Later in the book Goodman describes the existence of electro-magnetic fields around humans that can travel out and interact with similar fields in the environment much like tuning forks of the same wavelength responding or resonating to each other. He writes that the psychics said that the thought forms given off and created by man interact with the factors behind earthquakes, volcanoes, and geological activities, as well as the factors behind climatic change...[page 198] "In the case of an earthquake-prone area, thought forms could cause temperature or pressure changes and thus affect the occurence and nature of the earthquakes that hit the area." 'Turmoil' would tend to increase the severity of an earthquake.

This phenomena was termed 'biorelativity'.

So, a direct rather than just an indirect link, between our minds' functioning and our environment is asserted. (Not that this assertion is a new discovery for me, but I'm inclined to revisit it after so many references in Goodman's 1979 book entitled 'The Earthquake Generation' and (now) everywhere about imminent climate change, pole shift, increase in earthquakes, widespread drought.

The happiest man is he who learns from nature the lesson of worship. Ralph Waldo Emerson

Anonymous said...

"Yet when it comes to a crucial task like predicting earthquakes, geologists are not much better than the pseudo-scientists who populate economics departments."

While geologists are not yet to the point where they can predict, with any level of accuracy, WHEN an earthquake will happen, haven't they made much progress in predicting WHERE it will probably happen?

Have economists achieved even this level of expertise.
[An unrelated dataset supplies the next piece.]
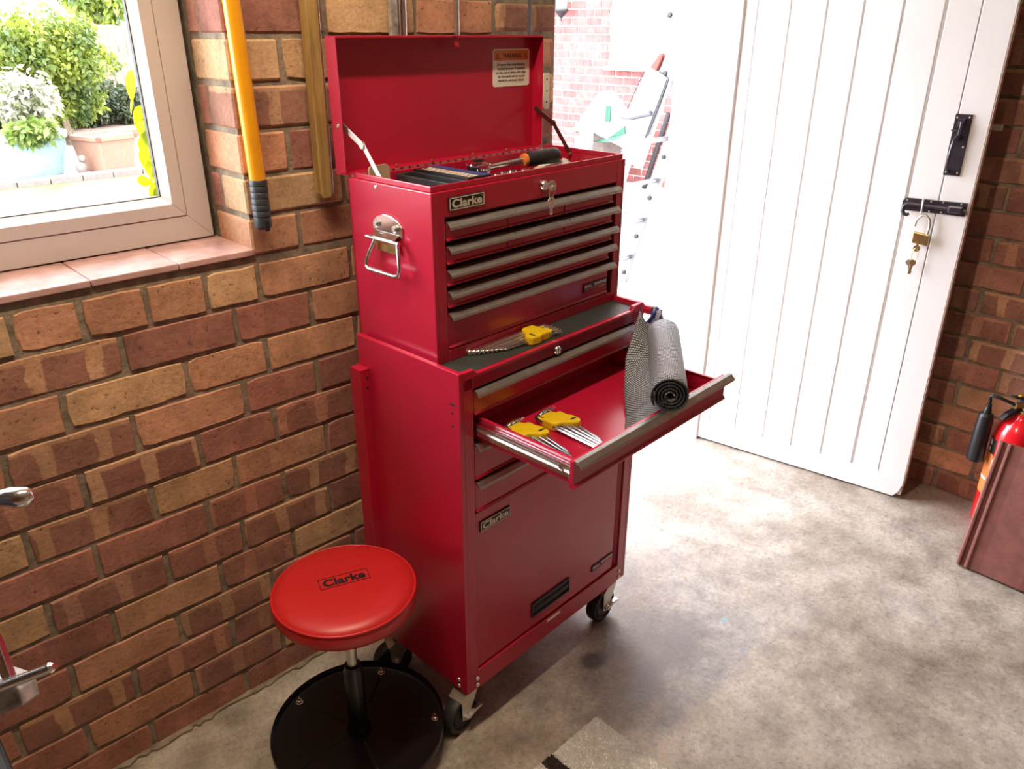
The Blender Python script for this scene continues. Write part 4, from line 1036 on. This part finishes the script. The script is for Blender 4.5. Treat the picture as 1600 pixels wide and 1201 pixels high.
g.lathe(pr, b1+(b1-b2)*0.12, dv, 20)
put('grip', g, 'grip', yh, smooth=True)
hb = b1 + dv*1.02
put('hang_hole', MB(o_).prism([(hb.x+dx, hb.y-0.0148, hb.z+dz) for dx, dz in ((-0.004, -0.010), (0.004, -0.010), (0.0045, 0.008), (-0.0035, 0.008))], (0, 0, 0), (0, -0.0015, 0)), 'black_ink', yh)
wd = thing('wooden_batten', 'weathered wooden batten with rounded end hanging against the brick wall', 'batten', (0.795, -0.02, 1.072))
q = MB()
for z_, dx in ((0.0, 0.0), (1.0, 0.0)): pass
prof = [(-0.0125, 0.010), (-0.009, 0.0), (0.008, 0.0), (0.0125, 0.008), (0.0125+0.004*3, 1.02), (-0.0125+0.004*3, 1.02)]
q.extr_y(prof, -0.012, 0.012)
put('batten', q, 'wood', wd, bevel=0.003)
put('metal_edge', MB().extr_y([(0.0126, 0.006), (0.0160, 0.008), (0.0160+0.012, 1.02), (0.0126+0.012, 1.02)], -0.010, 0.012), 'steel', wd, bevel=0.001)
for nm, lb, x_, r_, m__, z_ in (('steel_tube', 'shiny steel tube hanging on the brick wall above the lid', 1.000, 0.0085, 'chrome', 1.10), ('thin_rod', 'thin dark steel rod on the wall above the middle of the lid', 1.1405, 0.0055, 'steel', 1.10), ('thin_rod', 'thin dark steel rod on the wall nearest the doorway', 1.350, 0.0042, 'grey_pipe', 1.10)):
    t_ = thing(nm, lb, 'rod', (x_, -0.02, z_))
    put('shaft', MB().cyl((-0.005, 0, 0), (0.018 if x_ < 1.1 else 0.004, 0, 0.98), r_, 14), m__, t_, smooth=True)
    if x_ < 1.1: put('backing_strip', MB().box(-0.026, -0.008, 0.0, 0.01, 0.0, 0.98), 'cast', t_, bevel=0.002)
pl = thing('strike_plate', 'narrow cream metal plate screwed to the brick beside the doorway', 'plate', (1.424, -0.002, 1.196))
put('plate', MB().extr_y(rrect(-0.009, 0.009, 0, 0.080, 0.003), -0.002, 0.002), 'cream', pl)
for z_ in (0.016, 0.040, 0.066): put('screw', MB().lathe([(0.0025, 0), (0, 0.001)], (0, -0.002, z_), (0, -1, 0), 8), 'black_ink', pl)

# ------------------------------------------------------------------ right-hand corner
ext = thing('fire_extinguisher', 'red fire extinguisher with black discharge horn standing by the brick wall', 'fire extinguisher', (2.455, -0.935, 0))
RE = 0.062
put('cylinder', MB().lathe([(RE-0.006, 0), (RE, 0.008), (RE, 0.292), (RE-0.003, 0.312), (RE-0.012, 0.334), (0.034, 0.350), (0.024, 0.358), (0.022, 0.368)], (0, 0, 0), (0, 0, 1), 40), 'extinguisher', ext, smooth=True)
va = MB(); va.lathe([(0.017, 0.366), (0.017, 0.378), (0.013, 0.380), (0.013, 0.412), (0.0, 0.414)], (0, 0, 0), (0, 0, 1), 16); va.cyl((0, 0, 0.397), (-0.030, 0.024, 0.397), 0.010, 14)
vo = put('valve', va, 'brass', ext, smooth=True)
put('lever', MB().prism([(0.012, -0.006, 0.405), (-0.040, 0.030, 0.368), (-0.052, 0.038, 0.352), (-0.046, 0.034, 0.350), (-0.01, 0.008, 0.375), (0.014, -0.008, 0.392)], (0, 0, 0), (0.012, 0.015, 0)), 'black_plastic', vo, bevel=0.002)
put('top_lever', MB().prism([(0.02, -0.02, 0.412), (-0.03, 0.016, 0.425), (-0.045, 0.03, 0.424), (-0.03, 0.018, 0.418), (0.02, -0.02, 0.402)], (0, 0, 0), (0.010, 0.013, 0)), 'black_plastic', vo, bevel=0.002)
put('safety_seal', MB().box(-0.012, 0.006, -0.006, 0.018, 0.404, 0.414), 'blue_print', vo, bevel=0.002)
put('safety_tag', MB().box(-0.030, -0.018, 0.014, 0.022, 0.4255, 0.428), 'yellow', vo, bevel=0.001)
hx, hy = -0.042, 0.083
put('hose', MB().tube([(-0.026, 0.020, 0.397), (-0.036, 0.040, 0.405), (-0.043, 0.062, 0.412), (-0.045, 0.078, 0.414), (-0.045, 0.086, 0.408), (hx, hy, 0.395), (hx, hy, 0.375)], 0.0048, 10), 'black_plastic', ext, smooth=True)
put('horn', MB().lathe([(0.007, 0.385), (0.008, 0.372), (0.010, 0.368), (0.0105, 0.358), (0.018, 0.353), (0.0205, 0.345), (0.024, 0.212), (0.022, 0.203), (0.0, 0.203)], (hx, hy, 0), (0, 0, 1), 24), 'black_plastic', ext, smooth=True)
def cyl_patch(a0, a1, z0, z1, r):
    m = MB(); n = 8
    for i in range(n+1):
        a = math.radians(a0 + (a1-a0)*i/n)
        m.v += [Vector((r*math.cos(a), r*math.sin(a), z0)), Vector((r*math.cos(a), r*math.sin(a), z1))]
    for i in range(n): m.f.append((2*i, 2*i+2, 2*i+3, 2*i+1))
    return m
put('label', cyl_patch(95, 145, 0.238, 0.285, RE+0.0004), 'black_ink', ext); put('label', cyl_patch(95, 145, 0.105, 0.238, RE+0.0004), 'orange_print', ext)
put('label', cyl_patch(145, 200, 0.115, 0.225, RE+0.0005), 'white_print', ext)
put('label', cyl_patch(118, 128, 0.262, 0.280, RE+0.0007), 'white_print', ext); put('label', cyl_patch(118, 127, 0.243, 0.256, RE+0.0007), 'white_print', ext); put('label', cyl_patch(98, 140, 0.150, 0.158, RE+0.0007), 'white_print', ext)
# roof tile leaning in the corner
tl = thing('roof_tile', 'brown interlocking roof tile leaning on edge near the fire extinguisher', 'roof tile', (2.155, -0.933, 0))
HT, ln_ = 0.375, 0.115
prof = [(0.0, 0.0), (0.0, 0.006), (-0.004, 0.012), (-0.010, 0.012), (-0.014, 0.004), (-0.020, 0.004), (-0.024, 0.013), (-0.030, 0.014), (-0.036, 0.009), (-0.060, 0.008), (-0.10, 0.010), (-0.16, 0.013), (-0.22, 0.010), (-0.27, 0.008), (-0.30, 0.010), (-0.33, 0.010), (-0.33, -0.006), (0.0, -0.008)]
q = MB()
def tp(y, nrm, s_):                                      # s_ up the slope, nrm out of the face
    ca_, sa_ = math.cos(ln_/HT*0.95), math.sin(ln_/HT*0.95)
    return (s_*sa_ - nrm*ca_, y, s_*ca_ + nrm*sa_ + 0.004)
q.add([tp(y, n_, 0) for y, n_ in prof] + [tp(y, n_, 0.365) for y, n_ in prof], [tuple(range(len(prof)-1, -1, -1)), tuple(range(len(prof), 2*len(prof)))] + [(i, (i+1) % len(prof), len(prof)+(i+1) % len(prof), len(prof)+i) for i in range(len(prof))])
put('tile_body', q, 'rooftile', tl, bevel=0.001)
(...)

It seems Cochrane says no, and predicts they will never achieve it.

message_in_a_bottle said...

The laws of nature allow theories of mathematical precision.

The social sciences do not operate in the context of anything like The Laws of Nature.

There are no unchanging laws of human behaviour.
Therefore there cannot be mathematically precise theories of human behaviour.

The appearance of mathematical rigor instills confidence which is not warranted.